Form2はローカルファイルに関するチェックリスト
Form3はマスターファイルに関するチェックリスト
Form4はCbCRに関するチェックリスト(ベトナムに所在する最終親会社で連結総収入が18,000 billion VNDを超える場合)
開示義務が満たされていない場合、700,000VND~5millionVNDの罰金が課される可能性がある。
⑤移転価格算定方法
独立価格比準法(CUP法)、再販売価格基準法(RP法)、原価基準法(CP法)、利益比準法及び利益分割法。算定方法について法的な優先順位は無いが、一般的に伝統的な取引基準法(CUP法、再販売価格基準法、原価基準法)が適用できる場合には、それらが最も直接的で信頼性の高い算定方法であると考えられる。

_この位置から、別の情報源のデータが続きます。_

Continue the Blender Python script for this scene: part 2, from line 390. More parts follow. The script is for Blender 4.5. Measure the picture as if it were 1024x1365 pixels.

また、納税者は証拠文書をもって、最良の方法(いわゆるベスト・メソッド)を適用している旨を明らかにすることとされている。
⑥移転価格課税の時効
一般的なルール(違反が発見された日から10年間)が適用される。
⑦罰則等
企業が誤った申告をした場合には、延滞利息(1日あたり0.03%)に加え、過少申告税額の20%を上限とする罰金が課される。不正又は脱税とみなされた場合には罰金は100%~300%となる(例えば、申告が90日以上遅れた場合は脱税と見なされるほか、関連者間取引に係る別表による申告をしなかった場合や移転価格文書の準備をしなかった場合にも100%~300%の罰金の対象になる可能性がある)。
⑧相互協議・事前確認申請(APA)
相互協議:租税条約のネットワークはあっても、相互協議の経験はほとんど無く、二重課税の解消は困難である。
APA :ユニラテラルAPA、二国間APA、多国間APAが可能。最大5年間分+最大5年間の延長が認められる。
但し、経験がつみあがるまで合意に至るには時間がかかることが予想される。
⑨使用言語
移転価格文書はベトナム語(他の言語で作成された文書はベトナム語に翻訳しなければならない)。